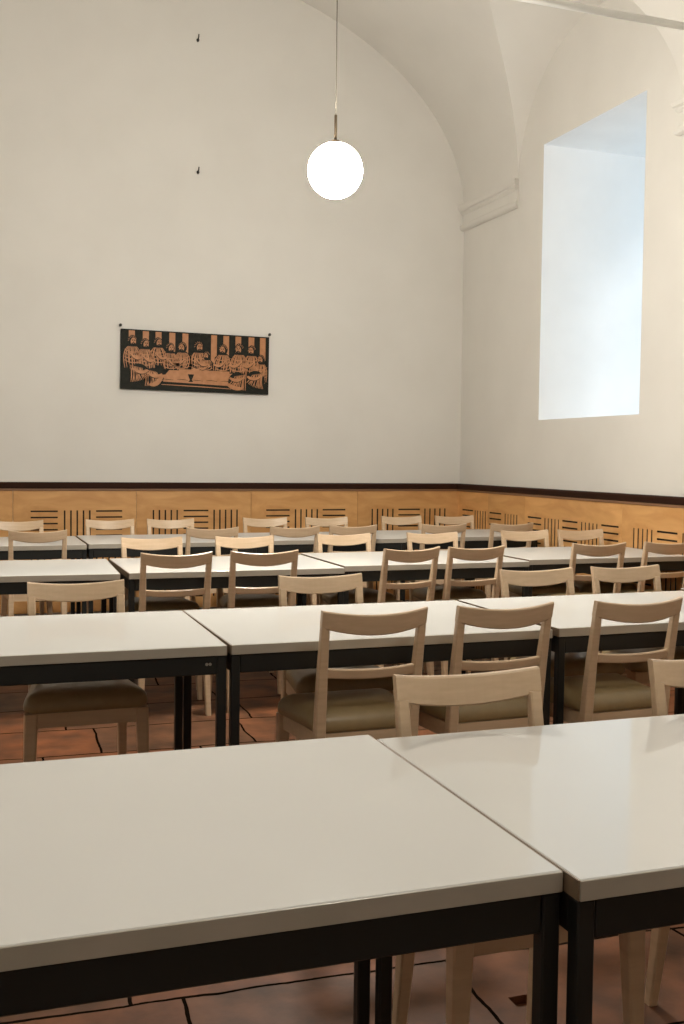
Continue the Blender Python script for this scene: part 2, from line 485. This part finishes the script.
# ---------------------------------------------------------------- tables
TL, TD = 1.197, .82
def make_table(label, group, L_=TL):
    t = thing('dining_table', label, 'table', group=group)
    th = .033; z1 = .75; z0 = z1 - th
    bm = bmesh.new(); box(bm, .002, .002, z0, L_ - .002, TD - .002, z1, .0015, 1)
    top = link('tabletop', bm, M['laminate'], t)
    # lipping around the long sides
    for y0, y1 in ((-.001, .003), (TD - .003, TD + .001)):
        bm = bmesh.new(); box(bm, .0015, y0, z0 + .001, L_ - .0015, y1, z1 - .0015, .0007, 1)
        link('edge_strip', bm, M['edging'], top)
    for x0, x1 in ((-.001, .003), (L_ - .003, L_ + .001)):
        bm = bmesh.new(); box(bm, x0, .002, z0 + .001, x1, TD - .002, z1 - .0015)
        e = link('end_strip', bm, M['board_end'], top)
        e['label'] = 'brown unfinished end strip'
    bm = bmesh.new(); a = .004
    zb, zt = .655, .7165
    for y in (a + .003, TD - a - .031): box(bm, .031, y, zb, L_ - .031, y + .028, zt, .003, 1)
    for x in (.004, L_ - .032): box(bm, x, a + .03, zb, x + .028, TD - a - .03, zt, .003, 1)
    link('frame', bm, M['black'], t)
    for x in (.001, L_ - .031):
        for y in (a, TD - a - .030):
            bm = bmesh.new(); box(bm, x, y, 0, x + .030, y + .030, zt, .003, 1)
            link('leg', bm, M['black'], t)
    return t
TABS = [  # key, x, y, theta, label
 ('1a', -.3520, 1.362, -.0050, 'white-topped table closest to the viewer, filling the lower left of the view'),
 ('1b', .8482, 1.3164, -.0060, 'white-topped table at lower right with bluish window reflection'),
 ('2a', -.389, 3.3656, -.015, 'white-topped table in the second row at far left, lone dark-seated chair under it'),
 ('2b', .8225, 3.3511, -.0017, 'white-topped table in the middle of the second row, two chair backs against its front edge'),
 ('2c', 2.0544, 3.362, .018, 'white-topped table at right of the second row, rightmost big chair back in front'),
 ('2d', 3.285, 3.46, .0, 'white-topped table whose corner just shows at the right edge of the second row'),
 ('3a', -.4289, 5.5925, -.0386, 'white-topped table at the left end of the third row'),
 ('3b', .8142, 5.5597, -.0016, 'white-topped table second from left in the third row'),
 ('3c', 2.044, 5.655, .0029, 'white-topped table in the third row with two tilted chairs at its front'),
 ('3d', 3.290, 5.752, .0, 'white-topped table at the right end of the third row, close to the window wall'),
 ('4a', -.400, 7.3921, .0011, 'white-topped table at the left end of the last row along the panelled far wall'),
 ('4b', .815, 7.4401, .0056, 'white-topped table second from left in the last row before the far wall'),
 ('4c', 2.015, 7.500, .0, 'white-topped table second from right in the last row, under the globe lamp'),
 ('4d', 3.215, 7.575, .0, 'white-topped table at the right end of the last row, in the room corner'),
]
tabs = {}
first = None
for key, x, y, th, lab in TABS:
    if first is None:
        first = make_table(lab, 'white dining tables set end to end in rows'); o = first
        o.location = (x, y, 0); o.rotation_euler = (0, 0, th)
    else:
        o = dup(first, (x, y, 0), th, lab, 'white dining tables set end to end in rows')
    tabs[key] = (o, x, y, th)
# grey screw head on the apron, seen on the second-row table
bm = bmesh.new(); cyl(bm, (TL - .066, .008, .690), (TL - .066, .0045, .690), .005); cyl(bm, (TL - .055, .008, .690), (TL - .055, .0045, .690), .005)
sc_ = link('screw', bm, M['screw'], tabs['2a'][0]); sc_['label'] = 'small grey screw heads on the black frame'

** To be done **
The listing above needs to be output again exactly. Don't include the pictures.

** The output **
Continue the Blender Python script for this scene: part 2, from line 485. This part finishes the script.
# ---------------------------------------------------------------- tables
TL, TD = 1.197, .82
def make_table(label, group, L_=TL):
    t = thing('dining_table', label, 'table', group=group)
    th = .033; z1 = .75; z0 = z1 - th
    bm = bmesh.new(); box(bm, .002, .002, z0, L_ - .002, TD - .002, z1, .0015, 1)
    top = link('tabletop', bm, M['laminate'], t)
    # lipping around the long sides
    for y0, y1 in ((-.001, .003), (TD - .003, TD + .001)):
        bm = bmesh.new(); box(bm, .0015, y0, z0 + .001, L_ - .0015, y1, z1 - .0015, .0007, 1)
        link('edge_strip', bm, M['edging'], top)
    for x0, x1 in ((-.001, .003), (L_ - .003, L_ + .001)):
        bm = bmesh.new(); box(bm, x0, .002, z0 + .001, x1, TD - .002, z1 - .0015)
        e = link('end_strip', bm, M['board_end'], top)
        e['label'] = 'brown unfinished end strip'
    bm = bmesh.new(); a = .004
    zb, zt = .655, .7165
    for y in (a + .003, TD - a - .031): box(bm, .031, y, zb, L_ - .031, y + .028, zt, .003, 1)
    for x in (.004, L_ - .032): box(bm, x, a + .03, zb, x + .028, TD - a - .03, zt, .003, 1)
    link('frame', bm, M['black'], t)
    for x in (.001, L_ - .031):
        for y in (a, TD - a - .030):
            bm = bmesh.new(); box(bm, x, y, 0, x + .030, y + .030, zt, .003, 1)
            link('leg', bm, M['black'], t)
    return t
TABS = [  # key, x, y, theta, label
 ('1a', -.3520, 1.362, -.0050, 'white-topped table closest to the viewer, filling the lower left of the view'),
 ('1b', .8482, 1.3164, -.0060, 'white-topped table at lower right with bluish window reflection'),
 ('2a', -.389, 3.3656, -.015, 'white-topped table in the second row at far left, lone dark-seated chair under it'),
 ('2b', .8225, 3.3511, -.0017, 'white-topped table in the middle of the second row, two chair backs against its front edge'),
 ('2c', 2.0544, 3.362, .018, 'white-topped table at right of the second row, rightmost big chair back in front'),
 ('2d', 3.285, 3.46, .0, 'white-topped table whose corner just shows at the right edge of the second row'),
 ('3a', -.4289, 5.5925, -.0386, 'white-topped table at the left end of the third row'),
 ('3b', .8142, 5.5597, -.0016, 'white-topped table second from left in the third row'),
 ('3c', 2.044, 5.655, .0029, 'white-topped table in the third row with two tilted chairs at its front'),
 ('3d', 3.290, 5.752, .0, 'white-topped table at the right end of the third row, close to the window wall'),
 ('4a', -.400, 7.3921, .0011, 'white-topped table at the left end of the last row along the panelled far wall'),
 ('4b', .815, 7.4401, .0056, 'white-topped table second from left in the last row before the far wall'),
 ('4c', 2.015, 7.500, .0, 'white-topped table second from right in the last row, under the globe lamp'),
 ('4d', 3.215, 7.575, .0, 'white-topped table at the right end of the last row, in the room corner'),
]
tabs = {}
first = None
for key, x, y, th, lab in TABS:
    if first is None:
        first = make_table(lab, 'white dining tables set end to end in rows'); o = first
        o.location = (x, y, 0); o.rotation_euler = (0, 0, th)
    else:
        o = dup(first, (x, y, 0), th, lab, 'white dining tables set end to end in rows')
    tabs[key] = (o, x, y, th)
# grey screw head on the apron, seen on the second-row table
bm = bmesh.new(); cyl(bm, (TL - .066, .008, .690), (TL - .066, .0045, .690), .005); cyl(bm, (TL - .055, .008, .690), (TL - .055, .0045, .690), .005)
sc_ = link('screw', bm, M['screw'], tabs['2a'][0]); sc_['label'] = 'small grey screw heads on the black frame'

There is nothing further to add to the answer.